== GIVEN PROBLEM ==
Reproduce all the lines below exactly and omit the images.
..........
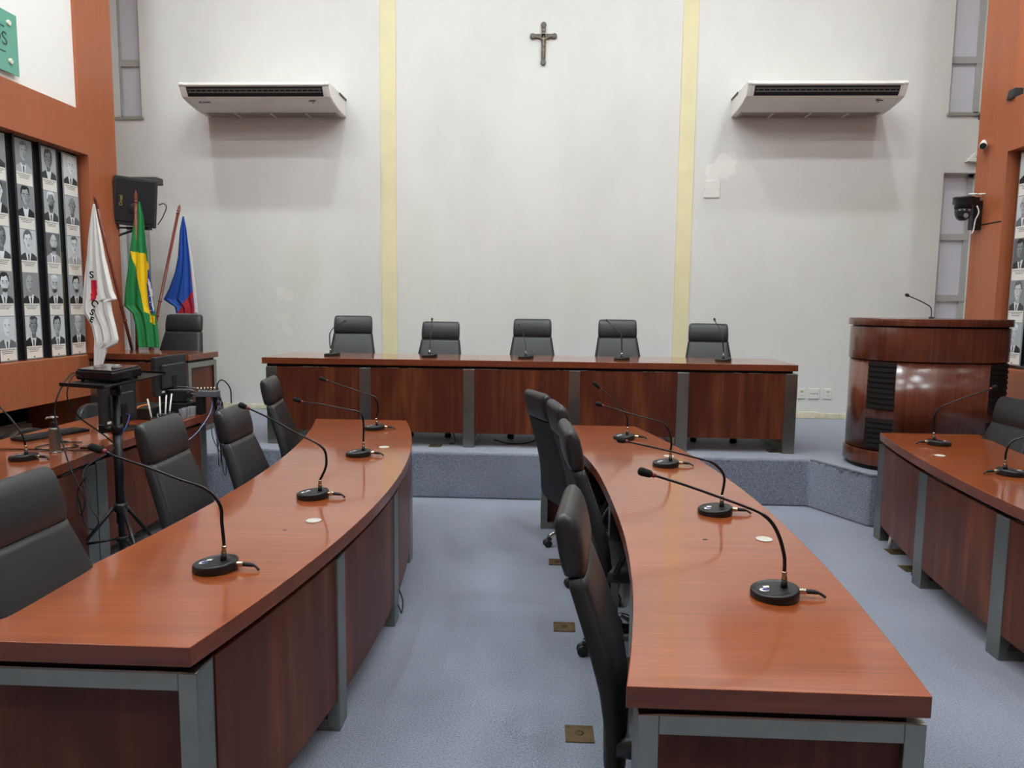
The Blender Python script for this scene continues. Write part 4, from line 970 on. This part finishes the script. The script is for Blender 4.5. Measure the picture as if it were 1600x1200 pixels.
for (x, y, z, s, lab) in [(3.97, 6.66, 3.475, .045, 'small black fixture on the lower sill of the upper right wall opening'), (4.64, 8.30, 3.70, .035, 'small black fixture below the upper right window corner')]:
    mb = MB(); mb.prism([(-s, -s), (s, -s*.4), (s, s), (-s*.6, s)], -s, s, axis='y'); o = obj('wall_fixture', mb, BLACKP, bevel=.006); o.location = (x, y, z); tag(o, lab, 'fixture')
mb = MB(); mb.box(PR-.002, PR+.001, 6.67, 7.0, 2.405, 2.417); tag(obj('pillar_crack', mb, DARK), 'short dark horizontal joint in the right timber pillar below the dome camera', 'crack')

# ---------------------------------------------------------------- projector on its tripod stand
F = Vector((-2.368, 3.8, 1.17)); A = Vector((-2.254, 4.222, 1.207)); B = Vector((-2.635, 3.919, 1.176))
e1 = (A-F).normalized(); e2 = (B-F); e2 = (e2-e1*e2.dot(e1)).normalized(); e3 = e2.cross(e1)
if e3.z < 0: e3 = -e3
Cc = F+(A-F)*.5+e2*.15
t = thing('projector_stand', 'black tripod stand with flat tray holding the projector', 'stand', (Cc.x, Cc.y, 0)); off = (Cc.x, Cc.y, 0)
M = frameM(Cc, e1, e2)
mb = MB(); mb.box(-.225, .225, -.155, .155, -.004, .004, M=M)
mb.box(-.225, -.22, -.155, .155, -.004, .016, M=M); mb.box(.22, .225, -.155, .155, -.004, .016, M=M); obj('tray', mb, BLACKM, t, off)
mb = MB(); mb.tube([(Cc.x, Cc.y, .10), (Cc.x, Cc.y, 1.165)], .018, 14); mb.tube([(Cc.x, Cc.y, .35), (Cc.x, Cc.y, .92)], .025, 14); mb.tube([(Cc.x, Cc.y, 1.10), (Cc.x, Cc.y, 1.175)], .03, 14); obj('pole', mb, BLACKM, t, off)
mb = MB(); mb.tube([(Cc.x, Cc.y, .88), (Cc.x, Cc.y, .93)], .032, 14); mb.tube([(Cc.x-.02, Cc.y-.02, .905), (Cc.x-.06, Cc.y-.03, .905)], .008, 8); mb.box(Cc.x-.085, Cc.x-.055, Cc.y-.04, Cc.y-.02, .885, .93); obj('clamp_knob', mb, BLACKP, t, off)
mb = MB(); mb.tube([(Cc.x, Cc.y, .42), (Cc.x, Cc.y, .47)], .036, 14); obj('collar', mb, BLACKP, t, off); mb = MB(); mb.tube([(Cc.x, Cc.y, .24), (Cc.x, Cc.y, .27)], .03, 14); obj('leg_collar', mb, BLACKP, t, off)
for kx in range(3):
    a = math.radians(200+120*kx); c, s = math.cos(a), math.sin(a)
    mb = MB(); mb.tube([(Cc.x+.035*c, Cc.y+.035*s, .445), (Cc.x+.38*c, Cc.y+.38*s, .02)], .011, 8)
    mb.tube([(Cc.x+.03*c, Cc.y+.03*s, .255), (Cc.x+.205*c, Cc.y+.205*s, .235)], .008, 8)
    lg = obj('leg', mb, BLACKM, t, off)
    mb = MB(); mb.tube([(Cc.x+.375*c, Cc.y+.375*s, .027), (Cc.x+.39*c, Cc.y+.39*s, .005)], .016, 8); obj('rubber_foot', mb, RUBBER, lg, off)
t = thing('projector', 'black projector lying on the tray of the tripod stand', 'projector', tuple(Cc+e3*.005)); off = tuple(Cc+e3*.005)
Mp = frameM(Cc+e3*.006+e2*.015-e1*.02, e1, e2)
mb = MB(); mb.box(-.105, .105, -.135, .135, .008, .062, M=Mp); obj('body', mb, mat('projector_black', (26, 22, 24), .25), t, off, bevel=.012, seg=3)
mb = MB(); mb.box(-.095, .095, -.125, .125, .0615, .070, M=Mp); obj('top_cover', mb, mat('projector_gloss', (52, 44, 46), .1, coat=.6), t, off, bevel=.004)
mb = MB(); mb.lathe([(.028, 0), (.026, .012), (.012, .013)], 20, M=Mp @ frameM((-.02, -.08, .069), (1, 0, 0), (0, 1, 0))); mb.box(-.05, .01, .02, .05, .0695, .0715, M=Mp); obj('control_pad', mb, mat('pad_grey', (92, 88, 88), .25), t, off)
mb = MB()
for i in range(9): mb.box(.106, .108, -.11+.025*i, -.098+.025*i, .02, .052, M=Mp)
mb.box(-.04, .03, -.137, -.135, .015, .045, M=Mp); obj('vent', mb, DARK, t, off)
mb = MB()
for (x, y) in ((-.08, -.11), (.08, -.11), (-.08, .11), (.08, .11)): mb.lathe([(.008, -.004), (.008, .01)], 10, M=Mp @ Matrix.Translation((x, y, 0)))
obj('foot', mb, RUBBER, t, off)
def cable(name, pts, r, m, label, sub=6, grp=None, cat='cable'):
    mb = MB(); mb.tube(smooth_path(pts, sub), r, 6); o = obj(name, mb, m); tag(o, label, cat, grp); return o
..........
== THE COMPLETED TASK ==
The Blender Python script for this scene continues. Write part 4, from line 970 on. This part finishes the script. The script is for Blender 4.5. Measure the picture as if it were 1600x1200 pixels.
for (x, y, z, s, lab) in [(3.97, 6.66, 3.475, .045, 'small black fixture on the lower sill of the upper right wall opening'), (4.64, 8.30, 3.70, .035, 'small black fixture below the upper right window corner')]:
    mb = MB(); mb.prism([(-s, -s), (s, -s*.4), (s, s), (-s*.6, s)], -s, s, axis='y'); o = obj('wall_fixture', mb, BLACKP, bevel=.006); o.location = (x, y, z); tag(o, lab, 'fixture')
mb = MB(); mb.box(PR-.002, PR+.001, 6.67, 7.0, 2.405, 2.417); tag(obj('pillar_crack', mb, DARK), 'short dark horizontal joint in the right timber pillar below the dome camera', 'crack')

# ---------------------------------------------------------------- projector on its tripod stand
F = Vector((-2.368, 3.8, 1.17)); A = Vector((-2.254, 4.222, 1.207)); B = Vector((-2.635, 3.919, 1.176))
e1 = (A-F).normalized(); e2 = (B-F); e2 = (e2-e1*e2.dot(e1)).normalized(); e3 = e2.cross(e1)
if e3.z < 0: e3 = -e3
Cc = F+(A-F)*.5+e2*.15
t = thing('projector_stand', 'black tripod stand with flat tray holding the projector', 'stand', (Cc.x, Cc.y, 0)); off = (Cc.x, Cc.y, 0)
M = frameM(Cc, e1, e2)
mb = MB(); mb.box(-.225, .225, -.155, .155, -.004, .004, M=M)
mb.box(-.225, -.22, -.155, .155, -.004, .016, M=M); mb.box(.22, .225, -.155, .155, -.004, .016, M=M); obj('tray', mb, BLACKM, t, off)
mb = MB(); mb.tube([(Cc.x, Cc.y, .10), (Cc.x, Cc.y, 1.165)], .018, 14); mb.tube([(Cc.x, Cc.y, .35), (Cc.x, Cc.y, .92)], .025, 14); mb.tube([(Cc.x, Cc.y, 1.10), (Cc.x, Cc.y, 1.175)], .03, 14); obj('pole', mb, BLACKM, t, off)
mb = MB(); mb.tube([(Cc.x, Cc.y, .88), (Cc.x, Cc.y, .93)], .032, 14); mb.tube([(Cc.x-.02, Cc.y-.02, .905), (Cc.x-.06, Cc.y-.03, .905)], .008, 8); mb.box(Cc.x-.085, Cc.x-.055, Cc.y-.04, Cc.y-.02, .885, .93); obj('clamp_knob', mb, BLACKP, t, off)
mb = MB(); mb.tube([(Cc.x, Cc.y, .42), (Cc.x, Cc.y, .47)], .036, 14); obj('collar', mb, BLACKP, t, off); mb = MB(); mb.tube([(Cc.x, Cc.y, .24), (Cc.x, Cc.y, .27)], .03, 14); obj('leg_collar', mb, BLACKP, t, off)
for kx in range(3):
    a = math.radians(200+120*kx); c, s = math.cos(a), math.sin(a)
    mb = MB(); mb.tube([(Cc.x+.035*c, Cc.y+.035*s, .445), (Cc.x+.38*c, Cc.y+.38*s, .02)], .011, 8)
    mb.tube([(Cc.x+.03*c, Cc.y+.03*s, .255), (Cc.x+.205*c, Cc.y+.205*s, .235)], .008, 8)
    lg = obj('leg', mb, BLACKM, t, off)
    mb = MB(); mb.tube([(Cc.x+.375*c, Cc.y+.375*s, .027), (Cc.x+.39*c, Cc.y+.39*s, .005)], .016, 8); obj('rubber_foot', mb, RUBBER, lg, off)
t = thing('projector', 'black projector lying on the tray of the tripod stand', 'projector', tuple(Cc+e3*.005)); off = tuple(Cc+e3*.005)
Mp = frameM(Cc+e3*.006+e2*.015-e1*.02, e1, e2)
mb = MB(); mb.box(-.105, .105, -.135, .135, .008, .062, M=Mp); obj('body', mb, mat('projector_black', (26, 22, 24), .25), t, off, bevel=.012, seg=3)
mb = MB(); mb.box(-.095, .095, -.125, .125, .0615, .070, M=Mp); obj('top_cover', mb, mat('projector_gloss', (52, 44, 46), .1, coat=.6), t, off, bevel=.004)
mb = MB(); mb.lathe([(.028, 0), (.026, .012), (.012, .013)], 20, M=Mp @ frameM((-.02, -.08, .069), (1, 0, 0), (0, 1, 0))); mb.box(-.05, .01, .02, .05, .0695, .0715, M=Mp); obj('control_pad', mb, mat('pad_grey', (92, 88, 88), .25), t, off)
mb = MB()
for i in range(9): mb.box(.106, .108, -.11+.025*i, -.098+.025*i, .02, .052, M=Mp)
mb.box(-.04, .03, -.137, -.135, .015, .045, M=Mp); obj('vent', mb, DARK, t, off)
mb = MB()
for (x, y) in ((-.08, -.11), (.08, -.11), (-.08, .11), (.08, .11)): mb.lathe([(.008, -.004), (.008, .01)], 10, M=Mp @ Matrix.Translation((x, y, 0)))
obj('foot', mb, RUBBER, t, off)
def cable(name, pts, r, m, label, sub=6, grp=None, cat='cable'):
    mb = MB(); mb.tube(smooth_path(pts, sub), r, 6); o = obj(name, mb, m); tag(o, label, cat, grp); return o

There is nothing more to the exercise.